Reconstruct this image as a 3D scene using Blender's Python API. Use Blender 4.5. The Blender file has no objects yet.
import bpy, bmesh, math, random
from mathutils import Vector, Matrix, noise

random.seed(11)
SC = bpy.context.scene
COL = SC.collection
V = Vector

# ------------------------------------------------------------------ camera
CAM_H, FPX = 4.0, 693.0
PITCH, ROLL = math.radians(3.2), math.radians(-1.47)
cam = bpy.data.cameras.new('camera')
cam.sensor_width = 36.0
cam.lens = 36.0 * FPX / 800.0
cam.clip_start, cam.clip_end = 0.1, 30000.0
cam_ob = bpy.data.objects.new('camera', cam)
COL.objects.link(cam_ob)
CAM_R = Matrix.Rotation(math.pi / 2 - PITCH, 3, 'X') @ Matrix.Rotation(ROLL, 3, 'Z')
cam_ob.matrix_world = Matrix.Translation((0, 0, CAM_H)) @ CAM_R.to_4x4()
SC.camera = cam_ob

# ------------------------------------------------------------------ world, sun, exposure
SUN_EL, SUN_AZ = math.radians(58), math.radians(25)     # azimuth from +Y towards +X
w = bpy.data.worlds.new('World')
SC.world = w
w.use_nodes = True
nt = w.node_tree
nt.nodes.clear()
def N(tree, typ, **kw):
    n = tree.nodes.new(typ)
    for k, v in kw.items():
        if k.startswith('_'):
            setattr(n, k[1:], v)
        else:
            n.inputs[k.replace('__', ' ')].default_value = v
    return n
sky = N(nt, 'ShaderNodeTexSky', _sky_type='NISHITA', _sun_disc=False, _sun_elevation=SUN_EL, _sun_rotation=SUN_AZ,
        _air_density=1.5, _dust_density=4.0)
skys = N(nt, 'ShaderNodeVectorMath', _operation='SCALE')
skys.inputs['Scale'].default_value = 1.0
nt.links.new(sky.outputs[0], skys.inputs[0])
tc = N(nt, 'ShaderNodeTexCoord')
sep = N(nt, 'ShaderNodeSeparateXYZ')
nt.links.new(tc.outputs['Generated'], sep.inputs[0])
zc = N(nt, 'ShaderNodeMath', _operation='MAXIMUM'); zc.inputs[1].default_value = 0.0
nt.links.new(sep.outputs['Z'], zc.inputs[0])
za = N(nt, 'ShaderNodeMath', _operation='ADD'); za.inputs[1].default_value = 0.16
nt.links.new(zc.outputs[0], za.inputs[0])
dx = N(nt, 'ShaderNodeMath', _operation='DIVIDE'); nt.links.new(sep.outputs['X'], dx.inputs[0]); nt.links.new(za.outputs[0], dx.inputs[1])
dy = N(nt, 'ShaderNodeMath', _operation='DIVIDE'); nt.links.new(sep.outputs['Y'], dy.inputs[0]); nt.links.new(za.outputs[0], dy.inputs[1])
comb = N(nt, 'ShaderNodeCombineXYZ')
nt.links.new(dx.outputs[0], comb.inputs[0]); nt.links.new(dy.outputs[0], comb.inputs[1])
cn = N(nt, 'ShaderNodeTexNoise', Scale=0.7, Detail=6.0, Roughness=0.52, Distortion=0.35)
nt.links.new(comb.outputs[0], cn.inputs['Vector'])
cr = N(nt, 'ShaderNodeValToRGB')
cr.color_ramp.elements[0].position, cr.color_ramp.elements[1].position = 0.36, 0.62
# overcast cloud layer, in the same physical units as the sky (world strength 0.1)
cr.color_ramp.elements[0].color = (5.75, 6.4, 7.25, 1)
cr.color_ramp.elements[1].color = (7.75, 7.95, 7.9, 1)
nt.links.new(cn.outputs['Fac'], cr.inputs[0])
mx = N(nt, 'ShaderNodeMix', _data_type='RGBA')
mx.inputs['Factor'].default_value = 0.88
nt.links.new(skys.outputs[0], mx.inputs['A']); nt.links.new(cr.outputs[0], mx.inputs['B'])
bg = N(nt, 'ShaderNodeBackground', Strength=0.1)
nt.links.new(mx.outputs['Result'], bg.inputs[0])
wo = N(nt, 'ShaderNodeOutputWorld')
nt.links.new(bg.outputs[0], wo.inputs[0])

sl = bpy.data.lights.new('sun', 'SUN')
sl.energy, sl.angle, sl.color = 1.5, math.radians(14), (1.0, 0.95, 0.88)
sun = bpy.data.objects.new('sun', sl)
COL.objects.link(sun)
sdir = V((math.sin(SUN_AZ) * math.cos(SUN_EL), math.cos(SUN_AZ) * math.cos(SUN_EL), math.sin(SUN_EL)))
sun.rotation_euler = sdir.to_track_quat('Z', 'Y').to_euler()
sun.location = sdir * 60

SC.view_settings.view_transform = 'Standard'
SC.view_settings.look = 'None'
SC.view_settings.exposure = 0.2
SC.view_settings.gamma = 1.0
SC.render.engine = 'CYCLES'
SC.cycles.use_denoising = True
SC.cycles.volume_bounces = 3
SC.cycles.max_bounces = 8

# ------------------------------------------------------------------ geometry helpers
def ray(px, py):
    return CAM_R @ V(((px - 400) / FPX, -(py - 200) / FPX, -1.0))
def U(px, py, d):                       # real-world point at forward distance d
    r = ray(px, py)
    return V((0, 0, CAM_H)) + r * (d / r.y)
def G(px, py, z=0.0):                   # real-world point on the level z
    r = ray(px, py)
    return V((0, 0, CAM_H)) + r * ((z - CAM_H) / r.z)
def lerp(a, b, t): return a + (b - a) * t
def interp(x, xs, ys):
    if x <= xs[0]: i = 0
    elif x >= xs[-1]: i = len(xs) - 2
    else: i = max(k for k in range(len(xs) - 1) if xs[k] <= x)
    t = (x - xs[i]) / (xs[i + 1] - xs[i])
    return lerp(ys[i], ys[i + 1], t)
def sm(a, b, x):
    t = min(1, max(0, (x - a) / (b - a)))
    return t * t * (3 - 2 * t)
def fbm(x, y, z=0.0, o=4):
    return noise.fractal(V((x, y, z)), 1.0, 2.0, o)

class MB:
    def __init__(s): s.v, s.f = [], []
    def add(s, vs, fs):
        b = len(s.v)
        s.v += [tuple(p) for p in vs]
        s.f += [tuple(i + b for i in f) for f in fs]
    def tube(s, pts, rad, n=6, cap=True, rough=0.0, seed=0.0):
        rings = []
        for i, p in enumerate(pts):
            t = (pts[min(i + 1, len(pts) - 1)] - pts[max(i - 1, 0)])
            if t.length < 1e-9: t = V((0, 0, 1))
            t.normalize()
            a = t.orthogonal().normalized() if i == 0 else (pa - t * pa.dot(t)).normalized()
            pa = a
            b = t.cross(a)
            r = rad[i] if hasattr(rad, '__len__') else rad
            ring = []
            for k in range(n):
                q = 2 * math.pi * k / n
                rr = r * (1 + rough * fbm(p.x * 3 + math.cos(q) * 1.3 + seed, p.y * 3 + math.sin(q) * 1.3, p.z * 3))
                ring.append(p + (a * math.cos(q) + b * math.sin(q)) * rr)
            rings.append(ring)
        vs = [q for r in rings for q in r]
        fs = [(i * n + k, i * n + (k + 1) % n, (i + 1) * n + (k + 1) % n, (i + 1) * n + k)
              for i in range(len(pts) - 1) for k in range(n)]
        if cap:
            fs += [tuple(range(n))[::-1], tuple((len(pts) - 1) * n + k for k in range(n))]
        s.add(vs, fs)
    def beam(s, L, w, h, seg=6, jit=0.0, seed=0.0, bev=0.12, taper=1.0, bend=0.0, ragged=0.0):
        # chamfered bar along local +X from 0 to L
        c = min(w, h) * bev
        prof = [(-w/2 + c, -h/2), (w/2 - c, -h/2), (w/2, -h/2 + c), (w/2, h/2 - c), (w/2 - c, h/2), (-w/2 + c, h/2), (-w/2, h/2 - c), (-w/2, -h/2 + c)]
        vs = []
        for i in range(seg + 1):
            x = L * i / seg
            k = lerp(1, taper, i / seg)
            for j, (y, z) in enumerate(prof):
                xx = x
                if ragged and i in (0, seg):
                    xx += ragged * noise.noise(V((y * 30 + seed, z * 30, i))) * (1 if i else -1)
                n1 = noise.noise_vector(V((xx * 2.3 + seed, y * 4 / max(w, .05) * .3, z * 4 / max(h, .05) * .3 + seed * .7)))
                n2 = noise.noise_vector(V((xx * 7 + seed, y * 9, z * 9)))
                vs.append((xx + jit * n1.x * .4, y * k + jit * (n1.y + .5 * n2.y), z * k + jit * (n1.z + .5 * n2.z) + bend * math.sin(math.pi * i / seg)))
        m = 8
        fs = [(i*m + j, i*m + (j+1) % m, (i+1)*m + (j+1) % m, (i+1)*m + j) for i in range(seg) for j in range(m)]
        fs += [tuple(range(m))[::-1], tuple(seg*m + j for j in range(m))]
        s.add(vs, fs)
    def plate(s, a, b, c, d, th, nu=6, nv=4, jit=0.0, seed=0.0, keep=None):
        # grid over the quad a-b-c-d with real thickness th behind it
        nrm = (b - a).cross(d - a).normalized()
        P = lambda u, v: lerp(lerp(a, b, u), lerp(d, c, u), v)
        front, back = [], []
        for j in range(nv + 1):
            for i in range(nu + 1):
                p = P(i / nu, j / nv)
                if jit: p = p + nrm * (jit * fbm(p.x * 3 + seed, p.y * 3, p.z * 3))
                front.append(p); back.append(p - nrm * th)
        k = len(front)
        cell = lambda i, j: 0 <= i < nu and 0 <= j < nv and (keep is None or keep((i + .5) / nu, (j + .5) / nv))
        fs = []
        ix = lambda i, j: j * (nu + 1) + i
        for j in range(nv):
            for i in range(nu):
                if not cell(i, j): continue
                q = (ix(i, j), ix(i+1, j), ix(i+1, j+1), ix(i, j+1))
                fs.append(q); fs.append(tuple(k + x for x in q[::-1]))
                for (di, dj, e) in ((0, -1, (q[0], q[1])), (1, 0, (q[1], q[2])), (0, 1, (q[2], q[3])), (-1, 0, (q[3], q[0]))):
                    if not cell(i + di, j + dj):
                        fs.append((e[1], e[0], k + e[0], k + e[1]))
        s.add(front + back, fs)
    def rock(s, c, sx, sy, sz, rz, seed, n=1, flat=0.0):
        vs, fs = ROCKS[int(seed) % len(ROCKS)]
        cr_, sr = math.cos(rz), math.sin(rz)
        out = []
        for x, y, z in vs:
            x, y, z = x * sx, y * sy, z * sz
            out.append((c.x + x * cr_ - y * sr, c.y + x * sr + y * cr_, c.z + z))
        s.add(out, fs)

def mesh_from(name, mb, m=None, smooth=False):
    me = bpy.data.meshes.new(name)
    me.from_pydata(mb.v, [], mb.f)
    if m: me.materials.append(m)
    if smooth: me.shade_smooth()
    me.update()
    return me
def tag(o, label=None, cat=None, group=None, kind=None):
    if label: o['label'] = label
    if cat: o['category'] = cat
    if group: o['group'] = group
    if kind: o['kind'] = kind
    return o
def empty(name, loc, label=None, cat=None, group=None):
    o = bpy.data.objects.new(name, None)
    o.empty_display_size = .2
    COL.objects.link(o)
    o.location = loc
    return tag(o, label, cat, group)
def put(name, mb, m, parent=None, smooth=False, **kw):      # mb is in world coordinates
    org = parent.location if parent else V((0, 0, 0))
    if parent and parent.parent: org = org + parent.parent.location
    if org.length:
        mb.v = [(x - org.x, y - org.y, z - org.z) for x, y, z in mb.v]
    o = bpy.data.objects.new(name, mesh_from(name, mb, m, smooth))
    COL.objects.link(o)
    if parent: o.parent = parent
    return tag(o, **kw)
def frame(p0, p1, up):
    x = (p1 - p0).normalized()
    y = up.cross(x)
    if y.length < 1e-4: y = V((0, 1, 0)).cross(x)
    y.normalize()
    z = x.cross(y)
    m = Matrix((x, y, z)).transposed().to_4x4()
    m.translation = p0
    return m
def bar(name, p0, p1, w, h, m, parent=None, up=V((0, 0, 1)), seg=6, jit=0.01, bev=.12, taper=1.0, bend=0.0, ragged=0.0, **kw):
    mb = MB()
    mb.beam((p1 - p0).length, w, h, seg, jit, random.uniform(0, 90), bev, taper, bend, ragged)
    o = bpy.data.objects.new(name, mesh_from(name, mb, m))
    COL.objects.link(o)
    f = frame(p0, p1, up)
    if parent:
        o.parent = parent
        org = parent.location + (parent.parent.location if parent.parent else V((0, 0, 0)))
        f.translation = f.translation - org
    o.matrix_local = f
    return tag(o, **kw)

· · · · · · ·

Challenge » Quote verbatim the opening lines of the listing above, ending with the line where "SC.camera = cam_ob" appears; include both endpoints and nothing more.

Problem solution »
Reconstruct this image as a 3D scene using Blender's Python API. Use Blender 4.5. The Blender file has no objects yet.
import bpy, bmesh, math, random
from mathutils import Vector, Matrix, noise

random.seed(11)
SC = bpy.context.scene
COL = SC.collection
V = Vector

# ------------------------------------------------------------------ camera
CAM_H, FPX = 4.0, 693.0
PITCH, ROLL = math.radians(3.2), math.radians(-1.47)
cam = bpy.data.cameras.new('camera')
cam.sensor_width = 36.0
cam.lens = 36.0 * FPX / 800.0
cam.clip_start, cam.clip_end = 0.1, 30000.0
cam_ob = bpy.data.objects.new('camera', cam)
COL.objects.link(cam_ob)
CAM_R = Matrix.Rotation(math.pi / 2 - PITCH, 3, 'X') @ Matrix.Rotation(ROLL, 3, 'Z')
cam_ob.matrix_world = Matrix.Translation((0, 0, CAM_H)) @ CAM_R.to_4x4()
SC.camera = cam_ob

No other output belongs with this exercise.